▶ **STATED TASK**: Return the number of lines that contain the word "scene", and return nothing else.
## START DATA EXTRACT
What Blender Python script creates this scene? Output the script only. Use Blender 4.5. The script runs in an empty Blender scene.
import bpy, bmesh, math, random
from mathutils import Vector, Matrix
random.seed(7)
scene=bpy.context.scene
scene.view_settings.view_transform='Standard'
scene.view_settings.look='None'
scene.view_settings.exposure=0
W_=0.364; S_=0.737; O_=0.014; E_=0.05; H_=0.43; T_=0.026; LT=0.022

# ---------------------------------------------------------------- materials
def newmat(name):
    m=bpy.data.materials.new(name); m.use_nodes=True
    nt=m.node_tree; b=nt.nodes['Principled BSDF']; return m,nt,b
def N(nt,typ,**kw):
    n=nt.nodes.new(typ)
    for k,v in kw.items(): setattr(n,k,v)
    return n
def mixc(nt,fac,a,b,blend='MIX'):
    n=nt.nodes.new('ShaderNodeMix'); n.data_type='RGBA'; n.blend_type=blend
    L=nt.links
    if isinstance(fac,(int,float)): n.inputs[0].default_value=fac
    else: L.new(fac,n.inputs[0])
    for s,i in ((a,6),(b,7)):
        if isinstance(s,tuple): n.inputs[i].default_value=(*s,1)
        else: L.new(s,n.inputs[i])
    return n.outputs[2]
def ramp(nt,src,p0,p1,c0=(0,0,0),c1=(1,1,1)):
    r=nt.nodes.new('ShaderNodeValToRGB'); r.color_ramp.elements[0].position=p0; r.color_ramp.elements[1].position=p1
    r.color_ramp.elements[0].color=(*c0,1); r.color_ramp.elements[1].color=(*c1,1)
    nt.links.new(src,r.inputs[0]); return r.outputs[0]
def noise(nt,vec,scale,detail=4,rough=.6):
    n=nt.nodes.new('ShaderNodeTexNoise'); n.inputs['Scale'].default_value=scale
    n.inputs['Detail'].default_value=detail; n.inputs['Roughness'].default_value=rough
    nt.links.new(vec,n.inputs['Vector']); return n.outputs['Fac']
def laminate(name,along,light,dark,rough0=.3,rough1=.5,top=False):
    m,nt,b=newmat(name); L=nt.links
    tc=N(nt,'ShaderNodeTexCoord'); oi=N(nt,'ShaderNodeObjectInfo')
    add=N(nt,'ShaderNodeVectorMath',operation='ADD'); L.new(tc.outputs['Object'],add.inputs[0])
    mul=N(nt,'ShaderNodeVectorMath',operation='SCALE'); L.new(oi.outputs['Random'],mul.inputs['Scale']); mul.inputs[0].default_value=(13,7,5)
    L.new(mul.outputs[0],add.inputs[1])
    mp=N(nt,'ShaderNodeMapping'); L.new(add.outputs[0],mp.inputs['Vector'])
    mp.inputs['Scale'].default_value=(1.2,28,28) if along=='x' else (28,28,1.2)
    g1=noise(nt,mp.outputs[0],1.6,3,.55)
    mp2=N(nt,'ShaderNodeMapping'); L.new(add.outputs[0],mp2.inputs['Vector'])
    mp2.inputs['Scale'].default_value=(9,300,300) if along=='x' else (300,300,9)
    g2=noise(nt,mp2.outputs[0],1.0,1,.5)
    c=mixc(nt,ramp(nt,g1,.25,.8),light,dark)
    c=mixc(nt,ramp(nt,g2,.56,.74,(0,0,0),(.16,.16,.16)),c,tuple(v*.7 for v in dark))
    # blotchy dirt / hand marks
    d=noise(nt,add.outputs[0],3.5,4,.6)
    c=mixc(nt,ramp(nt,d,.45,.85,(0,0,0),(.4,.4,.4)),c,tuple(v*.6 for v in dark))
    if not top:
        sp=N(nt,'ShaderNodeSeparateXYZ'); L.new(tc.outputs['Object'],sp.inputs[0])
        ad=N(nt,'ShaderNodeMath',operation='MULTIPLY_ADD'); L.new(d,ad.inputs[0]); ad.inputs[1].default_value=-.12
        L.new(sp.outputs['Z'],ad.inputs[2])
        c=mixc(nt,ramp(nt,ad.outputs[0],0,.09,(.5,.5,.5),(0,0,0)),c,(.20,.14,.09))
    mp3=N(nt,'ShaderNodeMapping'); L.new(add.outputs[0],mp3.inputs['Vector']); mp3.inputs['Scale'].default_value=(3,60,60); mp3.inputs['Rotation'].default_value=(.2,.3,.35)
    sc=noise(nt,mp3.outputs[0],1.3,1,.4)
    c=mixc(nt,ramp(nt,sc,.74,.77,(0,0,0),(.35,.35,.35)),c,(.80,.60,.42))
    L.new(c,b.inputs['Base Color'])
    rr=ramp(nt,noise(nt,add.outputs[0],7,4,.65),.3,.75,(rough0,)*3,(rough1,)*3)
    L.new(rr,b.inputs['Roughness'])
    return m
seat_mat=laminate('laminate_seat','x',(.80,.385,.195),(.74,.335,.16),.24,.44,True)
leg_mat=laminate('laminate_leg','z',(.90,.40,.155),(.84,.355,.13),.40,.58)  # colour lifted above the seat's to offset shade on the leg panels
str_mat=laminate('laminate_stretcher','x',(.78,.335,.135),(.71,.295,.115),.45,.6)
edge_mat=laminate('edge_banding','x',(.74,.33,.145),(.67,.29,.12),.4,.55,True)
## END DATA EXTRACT
▶ **RESPONSE**: 5